City races on with pedicabs mass operation
City races on with pedicabs mass operation
JAKARTA (JP): Undeterred by a lawsuit filed by becak (pedicab)
drivers, Governor Sutiyoso said on Friday the city administration
would continue with its plan to clear the vehicles off the
streets.
The governor defended the mass operation as in accordance with
the 1988 City Bylaw No. 11 on Public Order.
"We will conduct a mass and simultaneous operation against
becak on Feb. 23, one day after the deadline for the owners and
drivers to sell their vehicles ends," Sutiyoso said at City Hall.
"The administration's policy to procure the pedicabs is a form
of the city's tolerance to the vehicles' drivers and owners."
Under the policy, the city administration will purchase each
vehicle for Rp 250,000 (about US$34) instead of merely impounding
them. The city administration will also provide transportation
allowances for drivers who wish to return to their hometowns.
Data at the city administration show there are 6,651 pedicabs
in the city. The administration has so far purchased 1,863 of the
vehicles and sent 1,557 drivers, including their pedicabs, to
their hometowns.
A total of 312 pedicabs which were impounded in a series of
raids are stored in the city's Cakung warehouse in North Jakarta
and another 2,979 pedicabs are still operating in the city.
Meanwhile, 18 pedicabs have been transformed into vegetable
carts.
Blaming
Drivers and activists have condemned the policy of purchasing
the vehicles, particularly because they blame Sutiyoso for
causing the return of pedicabs to the city's streets.
"It was Sutiyoso himself who invited the drivers to come back
to the capital. But, it was also he who then retracted his
words," social and human rights activist Wardah Hafidz has
repeatedly said.
President Abdurrahman Wahid has come out in support of
enforcing the ban on pedicabs.

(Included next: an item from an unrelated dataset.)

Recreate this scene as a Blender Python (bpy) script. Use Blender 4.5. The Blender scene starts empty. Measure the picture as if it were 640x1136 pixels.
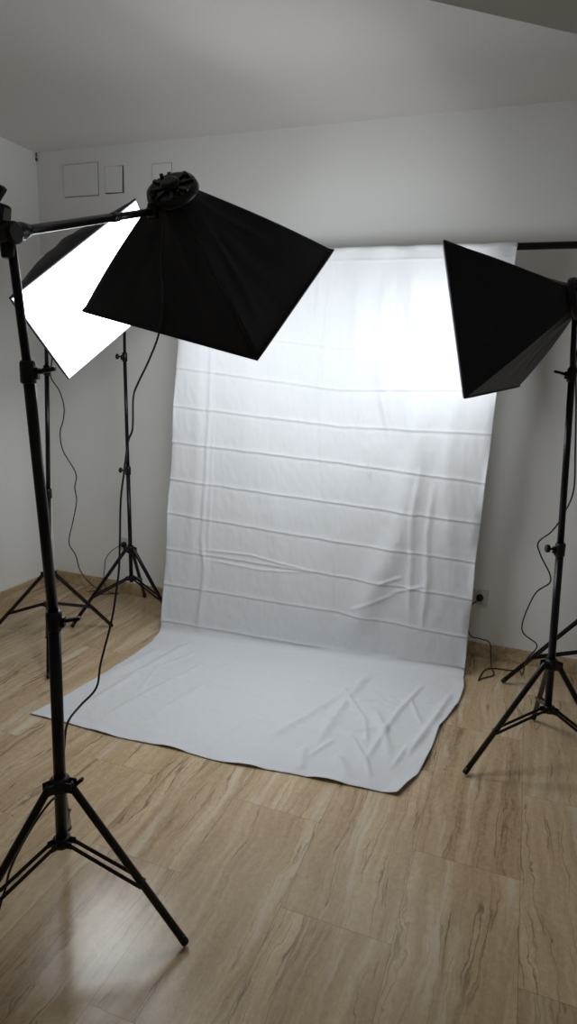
import bpy, bmesh, math, random
from mathutils import Vector, Matrix, noise

random.seed(7)
PI = math.pi
scene = bpy.context.scene
C = scene.collection

# ------------------------------------------------------------------ helpers
def V(*a):
    return Vector(a[0]) if len(a) == 1 else Vector(a)

def empty(name, loc, label, cat, group=None):
    o = bpy.data.objects.new(name, None); C.objects.link(o)
    o.location = loc; o.empty_display_size = .05
    o['label'] = label; o['category'] = cat
    if group: o['group'] = group
    return o

class MB:
    """collects shapes (world coordinates) and links them as one mesh object"""
    def __init__(s):
        s.bm = bmesh.new()
    def tube(s, pts, r, n=12, caps=True, closed=False):
        pts = [V(p) for p in pts]
        rs = r if isinstance(r, (list, tuple)) else [r]*len(pts)
        rings = []; up = None; m = len(pts)
        for i, p in enumerate(pts):
            if closed: t = pts[(i+1) % m]-pts[i-1]
            else: t = pts[min(i+1, m-1)]-pts[max(i-1, 0)]
            t.normalize()
            if up is None:
                up = t.orthogonal().normalized()
            else:
                up = (up-t*up.dot(t)).normalized()
            b = t.cross(up)
            rings.append([s.bm.verts.new(p+(up*math.cos(a)+b*math.sin(a))*rs[i]) for a in [2*PI*k/n for k in range(n)]])
        for i in range(m if closed else m-1):
            A, B = rings[i], rings[(i+1) % m]
            for k in range(n):
                f = s.bm.faces.new((A[k], A[(k+1) % n], B[(k+1) % n], B[k])); f.smooth = True
        if caps and not closed:
            s.bm.faces.new(rings[0][::-1]); s.bm.faces.new(rings[-1])
        return s
    def box(s, c, size, rot=None, bev=0.0):
        """box centred at c, rot = 3x3 with columns as axes"""
        R = rot or Matrix.Identity(3)
        hx, hy, hz = size[0]/2, size[1]/2, size[2]/2
        vs = []
        for x in (-1, 1):
            for y in (-1, 1):
                for z in (-1, 1):
                    vs.append(s.bm.verts.new(V(c)+R @ V((x*hx, y*hy, z*hz))))
        F = [(0,1,3,2),(4,6,7,5),(0,4,5,1),(2,3,7,6),(0,2,6,4),(1,5,7,3)]
        fs = [s.bm.faces.new([vs[i] for i in f]) for f in F]
        if bev > 0:
            es = list({e for f in fs for e in f.edges})
            bmesh.ops.bevel(s.bm, geom=es, offset=bev, segments=2, profile=.5, affect='EDGES')
        return s
    def bar(s, a, b, w, h, side, bev=0.001):
        """flat bar from a to b, w along 'side', h across"""
        a, b = V(a), V(b); t = (b-a); L = t.length; t.normalize()
        sd = V(side); sd = (sd-t*sd.dot(t)).normalized(); n = t.cross(sd)
        R = Matrix((t, sd, n)).transposed()
        return s.box((a+b)/2, (L, w, h), R, bev)
    def lathe(s, base, axis, prof, n=24):
        """prof = [(dist along axis, radius)]"""
        ax = V(axis).normalized(); u = ax.orthogonal().normalized(); w = ax.cross(u)
        rings = []
        for d, r in prof:
            rings.append([s.bm.verts.new(V(base)+ax*d+(u*math.cos(2*PI*k/n)+w*math.sin(2*PI*k/n))*max(r, 1e-4)) for k in range(n)])
        for A, B in zip(rings, rings[1:]):
            for k in range(n):
                f = s.bm.faces.new((A[k], A[(k+1) % n], B[(k+1) % n], B[k])); f.smooth = True
        s.bm.faces.new(rings[0][::-1]); s.bm.faces.new(rings[-1])
        return s
    def build(s, name, mat, parent=None, auto=True):
        bmesh.ops.recalc_face_normals(s.bm, faces=s.bm.faces[:])
        me = bpy.data.meshes.new(name)
        org = V((0, 0, 0))
        s.bm.to_mesh(me); s.bm.free()
        return finish(me, name, mat, parent)

def finish(me, name, mat, parent=None):
    """origin to the centre of the mesh; link; parent keeping world position"""
    n = len(me.vertices)
    lo = [min(v.co[i] for v in me.vertices) for i in range(3)]; hi = [max(v.co[i] for v in me.vertices) for i in range(3)]
    c = V([(lo[i]+hi[i])/2 for i in range(3)])
    me.transform(Matrix.Translation(-c))
    for m in (mat if isinstance(mat, (list, tuple)) else [mat]): me.materials.append(m)
    o = bpy.data.objects.new(name, me); C.objects.link(o)
    wp = c
    if parent is not None:
        o.parent = parent
        q = parent; base = V((0, 0, 0))
        while q is not None:
            base += q.location; q = q.parent
        wp = c-base
    o.location = wp
    return o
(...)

The President told a gathering of
some 10,000 poor city residents last November that it would be
"inhumane" to let the drivers earn their living pedaling the
vehicles. He recommended the drivers look for alternative means
of work.
The governor said he was ready to deal with a lawsuit filed by
the pedicab drivers, an action he described as within their
rights.
"I'll be ready to go before the court. We'll see which party
is right," he said.
"I'm just trying to uphold the supremacy of the law. The 1988
bylaw stipulates that pedicabs are banned here."